Comparing Jewish art to Christian art, Marc Epstein writes “medieval Christian art was believed capable of doing something additional [to illustrating sacred history] that might, on first consideration, seem unparalleled in Jewish  culture with its long-standing taboo on imaging the Divine: it evoked the numinous.” Epstein goes on to note, rhetorically, that one would be “hard pressed” to find something similar in Jewish visual culture (The Medieval Haggadah, p.15)

But watch carefully, because appearances are sometimes not what they seem. Indeed, Epstein goes on to claim that “The practice of visualizing scriptural narrative manifested and ‘incarnated’ what was most numinous for Jews: the biblical text, the concrete expression of God’s revelation to and continuing relationship with Israel.”  This is a theological claim. Pointing to the illumination of the scriptural verse on the opening folio of the book of Numbers in the Duke of Sussex’s German Pentateuch, Epstein comments upon the first word of that biblical text ensconsed in the middle of the page standing in for  the sacred space of the Tabernacle. The word of God is surrounded by by knights, representing the Israelite camps, warding of grotesque hybrid creatures, protecting the word of God, “manifest as the sacred center of everything.”

As for theological or philosophical ruminating, Epstein will only go only so far. Art merely testifies to “the continuity of revelation” (p.16). This claim remains stand-offish, as if it has not quite entered the pictorial space of the image and its claims on its user. Art still can’t constitute the “reality” of revelation, or what I have elsewhere called the sense or idea of its “shape” or form.

A good place to start a more philosophical analysis might be to look at the physical constitution of illuminated objects  –the use of ink and parchment, the drawing of borders and box like spaces, the physical gesture, luminous letters, faces, banners, wings, and claws, all organized by blacks and golds, and green and reds. Consider too the use of black borders to frame the illustrations in Epstein’s book, which lends a special glow to the rich color photographic reproductions, creating the aura of black fire and color fires.

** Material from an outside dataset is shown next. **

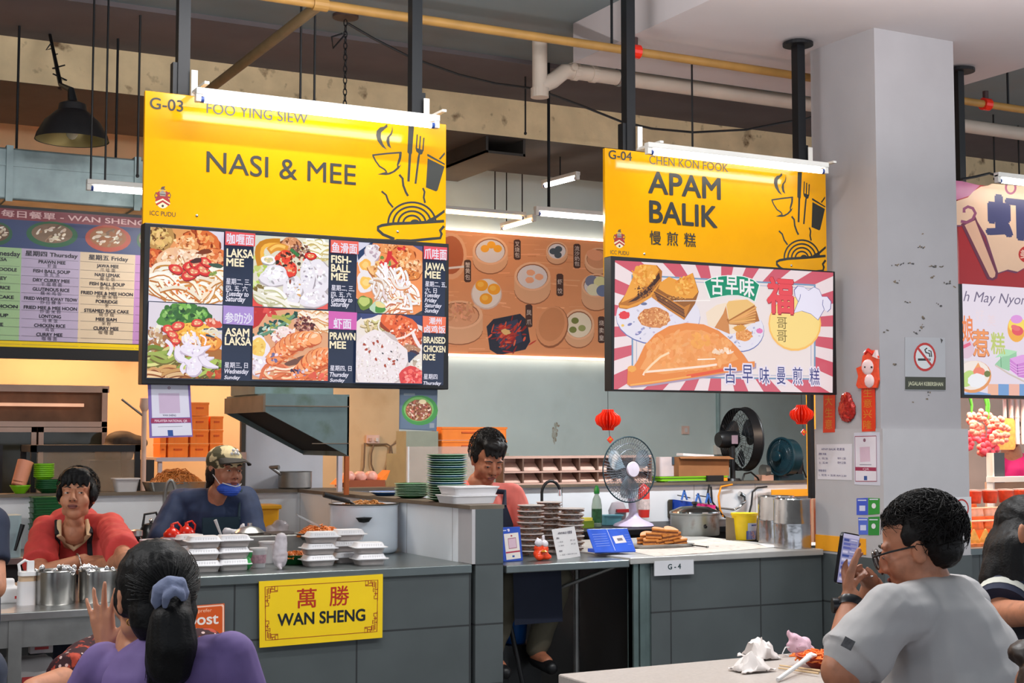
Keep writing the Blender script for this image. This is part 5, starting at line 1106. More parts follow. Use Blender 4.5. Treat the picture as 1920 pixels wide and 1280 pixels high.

On top of and perhaps more than the fine iconographic and exegetical analysis, I’m most intrigued by Epstein’s closing remarks in his book on the medieval Haggadah. They concern the “experience” of physically handling these medieval artifacts. “When one is privileged to do this, one feels….as if one has come face to face with someone from history, so like us and yet so utterly different and distant” (p.272). Brought close to hand, the physical object is invested with the aura or persona characteristic of distance and difference. After all the careful historical work, the very suggestiveness of these closing words invites the philosophical readers to conceptualizations of Jewish art and numinous art objecthood that look past such dull social and historical categories as “Jewish identity” and its “construction.”